The initial scope of OPNFV will be on building NFV Infrastructure (NFVI), Virtualized Infrastructure Management (VIM), and including application programmable interfaces (APIs) to other NFV elements, which together form the basic infrastructure required for Virtualized Network Functions (VNF) and Management and Network Orchestration (MANO) components. OPNFV is expected to increase performance and power efficiency; improve reliability, availability, and serviceability; and deliver comprehensive platform instrumentation.

OPNFV will work closely with ETSI’s NFV ISG, among other Standards Development Organizations (SDOs), to drive consistent implementation of standards for an open NFV reference platform. Increasingly, standards are being drafted in conjunction with major open source projects. Since feedback from open source implementations can drive the rapid evolution and adoption of standards, this tight coordination of otherwise independent processes is crucial to the establishment of an NFV ecosystem. When open source software development is aligned with standards development, it can root out issues earlier, identify resolutions, and potentially establish de facto standards, resulting in a far more economical approach to platform development.

More info at:  

 https://www.opnfv.org/

https://www.opnfv.org/software/technical-overview


In Feb 2014, the TM Forum announced its Zero-touch Orchestration, Operations and Management (ZOOM) project.  

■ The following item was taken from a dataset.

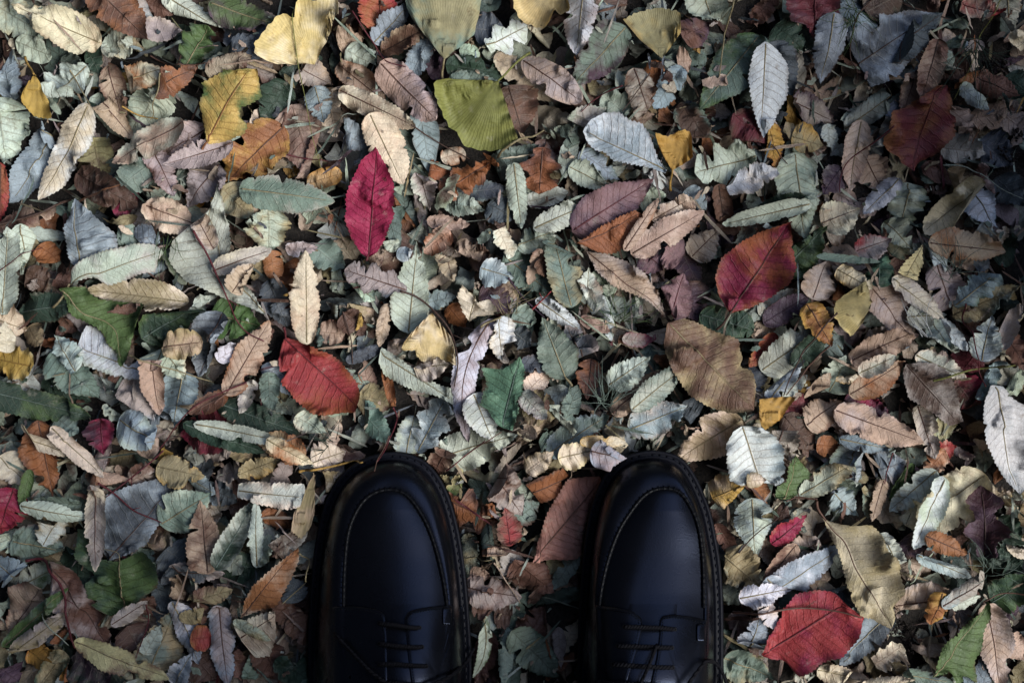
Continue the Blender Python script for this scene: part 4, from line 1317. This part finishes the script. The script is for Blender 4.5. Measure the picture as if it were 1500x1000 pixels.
0 c 330 880 500 990 170 .2 LK
1 l 650 980 560 900 60 .3 AU
1 c 1310 640 1270 540 100 .2 N
T 400 640 2.778
2 c 725 15 635 185 85 .3 RT
2 c 665 170 745 225 75 .25 AV
2 l 715 230 795 130 52 .3 GA
2 c 885 130 1010 310 140 .2 VR
2 m 690 245 915 340 190 .2 OR |rusty broad leaf between the two shoe toes|the rusty leaf between the shoes
3 c 965 425 945 290 95 .2 XR
2 e 855 485 965 460 45 .4 TO
1 l 800 395 812 580 65 .3 AD
2 l 775 620 1000 655 115 .2 VR
1 e 815 690 905 700 90 .3 RU
3 l 850 725 815 965 50 .35 MG b=-.12
1 l 955 790 940 980 55 .3 D
1 c 905 720 1000 730 100 .3 U
1 e 805 555 880 565 60 .3 T
1 c 1000 480 930 560 100 .3 V
0 c 880 800 830 1010 90 .3 RU
2 c 170 100 290 60 130 .2 PV
3 l -10 10 150 105 70 .3 PO
2 c 180 190 285 155 75 .25 PA
T 760 640 2.778
4 z 60 485 340 165 .15 rR p=330,158;200,165;150,230;110,300;80,400;50,487;150,487;230,480;330,420;370,300 |pinkish brown leaf half in shadow left of the right shoe|the pinkish brown leaf by the shoe
3 c 168 85 312 55 105 .2 PQ
3 l 255 15 420 15 45 .3 PY
3 e 295 50 460 90 110 .2 VB
2 c 35 135 135 55 80 .25 PA
2 l 35 235 250 145 95 .3 OU
1 c 90 20 240 30 90 .2 D
3 c 795 245 935 180 120 .25 YT
1 c -10 490 135 620 140 .25 RU
1 c 20 820 110 690 120 .25 U
1 l -20 790 150 970 130 .2 DK
1 c -10 330 80 270 100 .25 DU
T 1000 666 3
3 z 440 195 485 -5 .15 GG p=480,-5;560,80;530,150;460,192;395,182;400,130;440,110;450,40 |fresh green veined leaf between the white toothed leaf and sage blade|the fresh green veined leaf
4 l 522 168 735 30 95 .15 SA
4 e 280 112 362 110 58 .3 PA
3 c 300 185 325 462 165 .15 MB |speckled blue-green leaf with a dark eye spot, right of the right shoe|the speckled blue-green leaf
3 c 395 395 555 265 105 .25 CX |small bright crimson folded leaf right of the speckled leaf|the small bright crimson leaf
3 c 175 435 330 570 175 .15 AS
3 l 485 395 345 575 85 .25 RT
2 c 495 445 625 370 115 .25 VT
3 l 345 605 678 415 135 .15 BW
4 c 265 635 475 595 90 .2 WP
3 l 345 640 400 745 75 .3 WP
2 c 285 885 325 685 115 .2 BW
4 z 350 880 740 640 .18 Xk p=345,880;390,760;440,680;500,620;590,593;680,610;720,660;797,710;760,790;720,850;690,880;640,890;580,930;500,967;450,900;400,900 |large scarlet leaf with a ragged edge at lower right, crossed by a twig|the large scarlet leaf
4 z 610 270 890 735 .12 aA p=600,270;640,285;720,300;800,290;850,330;870,390;900,440;920,510;945,580;900,640;905,700;880,737;800,700;740,680;710,600;690,500;650,380 s=565,190 |large beige leaf with a thick brown midrib at lower right|the large beige leaf
2 l 915 710 690 905 115 .2 BN
4 l 1132 108 1003 388 105 .25 WS
3 c 1315 105 890 345 200 .15 PT
3 l 1095 75 925 245 95 .2 MS
2 l 1005 45 915 195 45 .3 G
2 c 790 -20 670 180 150 .15 BD
1 c 830 80 980 30 150 .2 BV
2 c 655 165 760 260 115 .2 B
3 l 830 105 820 270 65 .3 AD
3 l 882 118 838 285 62 .35 T
2 c 1145 -15 1050 85 85 .25 OT
3 m 1300 440 1300 130 190 .3 ZL |crumpled blackish maroon leaf near the right edge|the blackish maroon leaf
4 l 1035 340 1230 425 95 -.25 O |rust orange arched leaf left of the blackish maroon leaf|the rust orange arched leaf
2 l 895 365 975 525 85 .3 SM
3 l 1025 435 1260 535 62 .35 BW
1 c 920 380 1060 400 120 .2 LU
2 c 930 650 1165 595 160 .2 TV
3 l 1130 605 1100 745 75 .4 OY
4 l 1145 655 1370 525 62 -.45 VB
2 c 1175 655 1315 625 70 .3 M
4 z 1060 950 1330 640 .15 GG p=1332,635;1347,720;1312,820;1292,900;1290,1010;1240,960;1190,1010;1150,930;1058,952;1100,880;1150,800;1240,740 |fresh green pointed leaf at the bottom edge, lower right|the green leaf lower right
3 l 1340 645 1400 1030 155 .15 TV |light brown long leaf right of the green leaf at the bottom edge
2 c 1365 645 1510 525 160 .2 KG
1 c 1390 680 1490 720 100 .3 L
3 f 875 935 995 870 95 .25 TP
3 l 855 930 1170 995 65 .3 DN
3 l 785 1010 980 965 55 .35 PT
2 c 190 895 390 975 140 .2 DA
3 c 585 930 760 960 90 .25 PT
2 c 500 970 600 1000 70 .3 SP
1 c 1385 190 1450 150 100 .3 VA
2 c 1425 375 1510 455 65 .3 VP
1 c 400 230 470 270 80 .3 U
1 c 640 650 720 560 120 .2 N
1 c 170 600 250 650 90 .3 S
0 c 1400 300 1490 380 120 .2 K
1 c 1330 470 1400 400 100 .2 KD
0 c 1430 800 1500 900 110 .3 T
0 c 1400 430 1490 500 130 .2 K
1 l 1480 330 1390 450 70 .3 KD
1 c 330 130 380 220 70 .3 O
1 l 150 310 240 450 60 .3 R
1 c 390 200 330 330 70 .3 AS
1 c 150 980 230 900 90 .3 S
"""
TWIGS = """
T 0 0 3
2 1.2 R 640,230;700,262;790,295;930,300 |thin brown twig crossing above the ragged mustard leaf
5 .7 E 1288,15;1292,110;1303,210;1318,330;1345,460;1372,600;1412,742 |long thin green grass stem crossing the two-lobed beige ginkgo leaf
3 1 A 310,310;355,380;420,475 |olive twig right of the pale mint lobed leaf, upper left
3 1 H 1262,678;1350,695;1500,712 |red-brown twig below the two-lobed beige ginkgo leaf
3 1 A 735,345;710,430;662,528 |straight tan leaf stalk left of the ragged mustard leaf
3 1.2 Y 540,470;600,502;700,527 |yellow ginkgo stalk lying left of the ragged mustard leaf
T 500 0 3
3 1.1 H 55,65;110,150;150,205;200,280;290,312 |kinked red-brown twig left of the grey-olive ginkgo leaf
3 1.8 A 690,690;770,640;890,572 |tan straw below the green ginkgo leaf
3 1 U 315,565;430,625;560,685 |dark twig reaching toward the rusty leaves under the green ginkgo
3 .9 U 1350,335;1290,420;1225,510 |dark thin twig left of the small golden ginkgo leaf
3 1 H 1230,390;1130,430;1050,505 |red-brown twig above the pale blue wavy leaf
T 1000 0 3
4 1.1 H 900,570;840,625;740,700;700,770;685,845 |dark red twig passing left of the maroon lobed leaf
3 .9 S 1130,732;1230,740;1330,785;1490,875 |thin grey-green stem below the maroon lobed leaf
4 1.3 A 222,-10;200,90;180,190;155,345 |dry seed stalk beside the white oval leaf
3 .7 E 1385,-10;1345,100;1300,190;1180,445 |fine green stem slanting above the maroon lobed leaf
4 1.2 U 830,0;750,90;720,200;735,290;765,345 |dark forked twig over the slate leaf at top right
3 1 U 370,650;410,690;450,728 |short dark twig below the white oval leaf
T 0 333 3
5 1.4 H 870,20;920,110;965,200;1000,300;1045,400;1090,460;1165,500 |long dark red twig lying over the large sage leaf
4 1.1 A 590,560;740,610;930,682 |olive twig over the pale leaf under the fresh green bent leaf
4 1.1 H 1090,680;980,725;850,800;700,975 |thin reddish twig running down-left from the slanting tan leaf
4 .9 H -10,218;100,155;195,92 |reddish twig crossing the pale mint leaf on the left
T 500 333 3
5 1.5 U 262,280;330,305;400,360;470,440;505,530;515,600;500,695 |long curved brown twig bending round the cream ginkgo leaf
3 1.5 L 735,225;800,310;890,395 |dark purple twig left of the grey-white strip leaf
4 1.1 H 228,790;240,850;215,930;178,1010 |thin dark red twig below the split mint leaf
4 1.3 X 838,362;880,322;920,283 |short red twig near the grey-white strip leaf
4 1.1 R 540,1005;620,945;705,890 |red-brown twig above the space between the shoes
2 1 U 10,370;40,480;45,600 |dark upright twig above the scarlet oval leaf
T 1000 333 3
5 1.3 U 655,378;600,430;525,520;480,590;420,735 |dark twig crossing the spotted sage leaf
5 1.2 R 622,515;560,580;430,732 |brown twig parallel to the dark one, on the spotted sage leaf
5 1.5 E 1080,672;1140,655;1215,630;1310,615;1412,603 |pale green stalk pointing right near the right edge
4 1.1 H 1232,335;1230,430;1250,560;1292,695 |dark red upright twig left of the pale teal leaf
T 0 666 3
5 1.3 H 455,115;530,180;600,240;720,292 |dark red twig lying on the slate blue leaf
5 2 H 118,462;190,455;250,490;310,565;335,650;345,760;360,825 |thick dark red stalk arching below the deep red leaf, lower left
4 1 A 1332,415;1370,470;1360,540;1260,632 |thin tan curved stalk beside the left shoe, upper left
3 .9 S 215,680;270,750;330,815 |thin pale stalk above the blotched pale yellow leaf
3 .9 H 665,640;655,740;630,865 |red-brown twig right of the broad green lobed leaf
3 1.2 H 720,-20;620,70;480,180 |reddish twig above the slate blue leaf
T 400 640 2.778
6 .8 R 478,-10;460,35;442,80;431,122 |thin brown twig lying over the toe of the left shoe
6 1.8 Y 110,137;180,125;260,112;384,86 |yellow ginkgo stalk touching the toe of the left shoe
3 1 A 785,503;840,495;890,487 |short straw between the shoes near the rusty leaf
4 1.1 T 900,498;950,580;1005,672 |thin tan stalk between the shoes
4 1 H 705,135;780,75;865,5 |red twig on sage scraps above the gap between the shoes
T 1000 666 3
5 1.5 R 218,692;300,678;400,666;500,660;590,664;680,674;760,694 |brown twig lying across the large scarlet leaf
4 1.1 H 925,-10;900,60;880,125 |thin red stalk above the large beige leaf
4 1.3 R 575,185;545,185;500,180;440,195 |short brown stalk at the foot of the fresh green veined leaf
3 .9 U 240,425;320,335;425,250 |dark thin twig over the speckled blue-green leaf
3 1.1 R 1520,610;1440,605;1390,612;1320,640 |brown twig above the light brown long leaf, bottom right
"""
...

ZOOM’s goal is to define a vision of the new virtualized operations environment, and a management architecture based on the seamless interaction between physical and virtual components that can easily and dynamically assemble personalized services.  In addition, ZOOM aims to identify and define new security approaches to protect infrastructure, functions and services across all layers of software and hardware; and complement ongoing work within the European Telecommunications Standards Institute (ETSI) and other organizations so that the Forum and its members are working together with other industry leaders to provide the management platform and transformation guidance to support successful deployment of network functions virtualization (NFV).